» Short exercise: A faithful transcription of all the data is required.

-- BEGIN --

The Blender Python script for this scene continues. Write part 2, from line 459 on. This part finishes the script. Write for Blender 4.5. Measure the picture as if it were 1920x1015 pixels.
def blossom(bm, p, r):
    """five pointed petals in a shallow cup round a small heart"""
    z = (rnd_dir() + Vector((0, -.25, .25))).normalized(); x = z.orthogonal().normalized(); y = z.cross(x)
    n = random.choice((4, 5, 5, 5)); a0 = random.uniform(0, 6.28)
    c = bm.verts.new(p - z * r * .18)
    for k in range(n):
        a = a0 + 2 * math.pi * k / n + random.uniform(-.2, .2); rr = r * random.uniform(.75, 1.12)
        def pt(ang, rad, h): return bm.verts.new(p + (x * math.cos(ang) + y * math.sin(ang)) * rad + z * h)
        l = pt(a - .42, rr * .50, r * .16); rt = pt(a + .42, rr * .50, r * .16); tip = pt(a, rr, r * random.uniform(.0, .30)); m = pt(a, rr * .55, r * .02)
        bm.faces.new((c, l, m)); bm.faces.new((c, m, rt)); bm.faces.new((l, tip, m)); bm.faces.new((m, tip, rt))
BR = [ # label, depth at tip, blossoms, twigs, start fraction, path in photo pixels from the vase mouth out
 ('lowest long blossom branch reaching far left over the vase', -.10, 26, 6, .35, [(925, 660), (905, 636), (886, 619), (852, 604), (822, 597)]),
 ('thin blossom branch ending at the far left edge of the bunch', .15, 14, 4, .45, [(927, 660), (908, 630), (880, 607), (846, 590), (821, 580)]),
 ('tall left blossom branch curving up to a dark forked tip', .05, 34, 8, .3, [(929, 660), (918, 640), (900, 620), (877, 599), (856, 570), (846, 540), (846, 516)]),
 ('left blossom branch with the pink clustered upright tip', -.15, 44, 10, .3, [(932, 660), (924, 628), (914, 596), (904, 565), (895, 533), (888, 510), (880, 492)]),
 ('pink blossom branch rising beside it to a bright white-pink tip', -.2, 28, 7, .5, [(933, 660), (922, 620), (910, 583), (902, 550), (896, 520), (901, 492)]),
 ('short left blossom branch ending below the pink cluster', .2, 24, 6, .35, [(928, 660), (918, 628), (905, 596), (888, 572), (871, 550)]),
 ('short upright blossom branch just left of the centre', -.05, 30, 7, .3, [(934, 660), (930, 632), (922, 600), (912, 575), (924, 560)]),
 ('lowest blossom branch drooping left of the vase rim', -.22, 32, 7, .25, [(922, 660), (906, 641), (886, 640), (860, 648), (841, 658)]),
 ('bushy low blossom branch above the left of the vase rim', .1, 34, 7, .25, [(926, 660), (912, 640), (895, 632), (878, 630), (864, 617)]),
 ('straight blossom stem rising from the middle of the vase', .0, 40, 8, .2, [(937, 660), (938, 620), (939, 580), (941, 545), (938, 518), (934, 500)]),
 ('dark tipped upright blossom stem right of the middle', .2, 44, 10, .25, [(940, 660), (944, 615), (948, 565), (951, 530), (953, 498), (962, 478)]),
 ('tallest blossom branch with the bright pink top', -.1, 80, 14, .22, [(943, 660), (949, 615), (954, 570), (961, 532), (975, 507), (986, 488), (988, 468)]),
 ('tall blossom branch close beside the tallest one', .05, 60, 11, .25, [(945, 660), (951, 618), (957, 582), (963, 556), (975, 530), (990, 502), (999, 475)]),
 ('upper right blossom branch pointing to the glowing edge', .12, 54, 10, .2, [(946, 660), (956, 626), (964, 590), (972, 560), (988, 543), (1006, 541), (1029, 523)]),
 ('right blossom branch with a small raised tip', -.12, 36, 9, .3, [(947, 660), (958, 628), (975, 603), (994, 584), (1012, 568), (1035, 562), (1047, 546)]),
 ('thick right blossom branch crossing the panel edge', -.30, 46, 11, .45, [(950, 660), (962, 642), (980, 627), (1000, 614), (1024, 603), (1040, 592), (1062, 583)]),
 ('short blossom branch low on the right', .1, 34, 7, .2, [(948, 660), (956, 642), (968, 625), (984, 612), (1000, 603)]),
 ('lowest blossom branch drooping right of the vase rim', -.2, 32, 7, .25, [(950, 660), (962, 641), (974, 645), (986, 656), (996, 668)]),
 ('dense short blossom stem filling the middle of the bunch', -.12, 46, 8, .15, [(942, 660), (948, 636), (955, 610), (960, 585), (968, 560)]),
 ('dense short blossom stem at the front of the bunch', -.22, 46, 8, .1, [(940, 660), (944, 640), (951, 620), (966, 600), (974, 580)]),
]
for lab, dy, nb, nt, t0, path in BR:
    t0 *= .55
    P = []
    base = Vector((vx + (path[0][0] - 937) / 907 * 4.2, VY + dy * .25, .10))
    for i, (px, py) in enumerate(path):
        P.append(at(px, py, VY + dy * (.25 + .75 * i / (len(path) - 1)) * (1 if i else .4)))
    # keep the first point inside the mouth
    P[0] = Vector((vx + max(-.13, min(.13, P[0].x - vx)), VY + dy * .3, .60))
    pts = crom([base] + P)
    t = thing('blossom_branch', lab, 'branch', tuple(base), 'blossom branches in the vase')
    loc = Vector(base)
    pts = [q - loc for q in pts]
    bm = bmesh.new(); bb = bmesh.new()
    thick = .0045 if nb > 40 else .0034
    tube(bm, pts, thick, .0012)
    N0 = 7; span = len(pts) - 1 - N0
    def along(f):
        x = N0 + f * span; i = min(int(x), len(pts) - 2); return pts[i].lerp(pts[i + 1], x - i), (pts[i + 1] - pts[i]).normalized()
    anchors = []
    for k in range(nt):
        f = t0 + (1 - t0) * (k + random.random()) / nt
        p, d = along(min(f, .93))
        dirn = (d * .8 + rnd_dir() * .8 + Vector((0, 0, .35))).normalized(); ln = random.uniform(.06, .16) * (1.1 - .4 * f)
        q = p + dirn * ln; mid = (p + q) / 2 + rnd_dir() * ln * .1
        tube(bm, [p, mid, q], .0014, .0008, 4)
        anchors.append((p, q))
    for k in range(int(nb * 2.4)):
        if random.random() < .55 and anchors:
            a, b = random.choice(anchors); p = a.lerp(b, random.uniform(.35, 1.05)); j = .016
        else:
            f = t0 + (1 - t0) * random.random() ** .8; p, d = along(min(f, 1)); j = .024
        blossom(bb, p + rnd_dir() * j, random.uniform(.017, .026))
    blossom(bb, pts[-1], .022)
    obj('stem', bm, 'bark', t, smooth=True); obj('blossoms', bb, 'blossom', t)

-- END --

» Answer to the task:
The Blender Python script for this scene continues. Write part 2, from line 459 on. This part finishes the script. Write for Blender 4.5. Measure the picture as if it were 1920x1015 pixels.
def blossom(bm, p, r):
    """five pointed petals in a shallow cup round a small heart"""
    z = (rnd_dir() + Vector((0, -.25, .25))).normalized(); x = z.orthogonal().normalized(); y = z.cross(x)
    n = random.choice((4, 5, 5, 5)); a0 = random.uniform(0, 6.28)
    c = bm.verts.new(p - z * r * .18)
    for k in range(n):
        a = a0 + 2 * math.pi * k / n + random.uniform(-.2, .2); rr = r * random.uniform(.75, 1.12)
        def pt(ang, rad, h): return bm.verts.new(p + (x * math.cos(ang) + y * math.sin(ang)) * rad + z * h)
        l = pt(a - .42, rr * .50, r * .16); rt = pt(a + .42, rr * .50, r * .16); tip = pt(a, rr, r * random.uniform(.0, .30)); m = pt(a, rr * .55, r * .02)
        bm.faces.new((c, l, m)); bm.faces.new((c, m, rt)); bm.faces.new((l, tip, m)); bm.faces.new((m, tip, rt))
BR = [ # label, depth at tip, blossoms, twigs, start fraction, path in photo pixels from the vase mouth out
 ('lowest long blossom branch reaching far left over the vase', -.10, 26, 6, .35, [(925, 660), (905, 636), (886, 619), (852, 604), (822, 597)]),
 ('thin blossom branch ending at the far left edge of the bunch', .15, 14, 4, .45, [(927, 660), (908, 630), (880, 607), (846, 590), (821, 580)]),
 ('tall left blossom branch curving up to a dark forked tip', .05, 34, 8, .3, [(929, 660), (918, 640), (900, 620), (877, 599), (856, 570), (846, 540), (846, 516)]),
 ('left blossom branch with the pink clustered upright tip', -.15, 44, 10, .3, [(932, 660), (924, 628), (914, 596), (904, 565), (895, 533), (888, 510), (880, 492)]),
 ('pink blossom branch rising beside it to a bright white-pink tip', -.2, 28, 7, .5, [(933, 660), (922, 620), (910, 583), (902, 550), (896, 520), (901, 492)]),
 ('short left blossom branch ending below the pink cluster', .2, 24, 6, .35, [(928, 660), (918, 628), (905, 596), (888, 572), (871, 550)]),
 ('short upright blossom branch just left of the centre', -.05, 30, 7, .3, [(934, 660), (930, 632), (922, 600), (912, 575), (924, 560)]),
 ('lowest blossom branch drooping left of the vase rim', -.22, 32, 7, .25, [(922, 660), (906, 641), (886, 640), (860, 648), (841, 658)]),
 ('bushy low blossom branch above the left of the vase rim', .1, 34, 7, .25, [(926, 660), (912, 640), (895, 632), (878, 630), (864, 617)]),
 ('straight blossom stem rising from the middle of the vase', .0, 40, 8, .2, [(937, 660), (938, 620), (939, 580), (941, 545), (938, 518), (934, 500)]),
 ('dark tipped upright blossom stem right of the middle', .2, 44, 10, .25, [(940, 660), (944, 615), (948, 565), (951, 530), (953, 498), (962, 478)]),
 ('tallest blossom branch with the bright pink top', -.1, 80, 14, .22, [(943, 660), (949, 615), (954, 570), (961, 532), (975, 507), (986, 488), (988, 468)]),
 ('tall blossom branch close beside the tallest one', .05, 60, 11, .25, [(945, 660), (951, 618), (957, 582), (963, 556), (975, 530), (990, 502), (999, 475)]),
 ('upper right blossom branch pointing to the glowing edge', .12, 54, 10, .2, [(946, 660), (956, 626), (964, 590), (972, 560), (988, 543), (1006, 541), (1029, 523)]),
 ('right blossom branch with a small raised tip', -.12, 36, 9, .3, [(947, 660), (958, 628), (975, 603), (994, 584), (1012, 568), (1035, 562), (1047, 546)]),
 ('thick right blossom branch crossing the panel edge', -.30, 46, 11, .45, [(950, 660), (962, 642), (980, 627), (1000, 614), (1024, 603), (1040, 592), (1062, 583)]),
 ('short blossom branch low on the right', .1, 34, 7, .2, [(948, 660), (956, 642), (968, 625), (984, 612), (1000, 603)]),
 ('lowest blossom branch drooping right of the vase rim', -.2, 32, 7, .25, [(950, 660), (962, 641), (974, 645), (986, 656), (996, 668)]),
 ('dense short blossom stem filling the middle of the bunch', -.12, 46, 8, .15, [(942, 660), (948, 636), (955, 610), (960, 585), (968, 560)]),
 ('dense short blossom stem at the front of the bunch', -.22, 46, 8, .1, [(940, 660), (944, 640), (951, 620), (966, 600), (974, 580)]),
]
for lab, dy, nb, nt, t0, path in BR:
    t0 *= .55
    P = []
    base = Vector((vx + (path[0][0] - 937) / 907 * 4.2, VY + dy * .25, .10))
    for i, (px, py) in enumerate(path):
        P.append(at(px, py, VY + dy * (.25 + .75 * i / (len(path) - 1)) * (1 if i else .4)))
    # keep the first point inside the mouth
    P[0] = Vector((vx + max(-.13, min(.13, P[0].x - vx)), VY + dy * .3, .60))
    pts = crom([base] + P)
    t = thing('blossom_branch', lab, 'branch', tuple(base), 'blossom branches in the vase')
    loc = Vector(base)
    pts = [q - loc for q in pts]
    bm = bmesh.new(); bb = bmesh.new()
    thick = .0045 if nb > 40 else .0034
    tube(bm, pts, thick, .0012)
    N0 = 7; span = len(pts) - 1 - N0
    def along(f):
        x = N0 + f * span; i = min(int(x), len(pts) - 2); return pts[i].lerp(pts[i + 1], x - i), (pts[i + 1] - pts[i]).normalized()
    anchors = []
    for k in range(nt):
        f = t0 + (1 - t0) * (k + random.random()) / nt
        p, d = along(min(f, .93))
        dirn = (d * .8 + rnd_dir() * .8 + Vector((0, 0, .35))).normalized(); ln = random.uniform(.06, .16) * (1.1 - .4 * f)
        q = p + dirn * ln; mid = (p + q) / 2 + rnd_dir() * ln * .1
        tube(bm, [p, mid, q], .0014, .0008, 4)
        anchors.append((p, q))
    for k in range(int(nb * 2.4)):
        if random.random() < .55 and anchors:
            a, b = random.choice(anchors); p = a.lerp(b, random.uniform(.35, 1.05)); j = .016
        else:
            f = t0 + (1 - t0) * random.random() ** .8; p, d = along(min(f, 1)); j = .024
        blossom(bb, p + rnd_dir() * j, random.uniform(.017, .026))
    blossom(bb, pts[-1], .022)
    obj('stem', bm, 'bark', t, smooth=True); obj('blossoms', bb, 'blossom', t)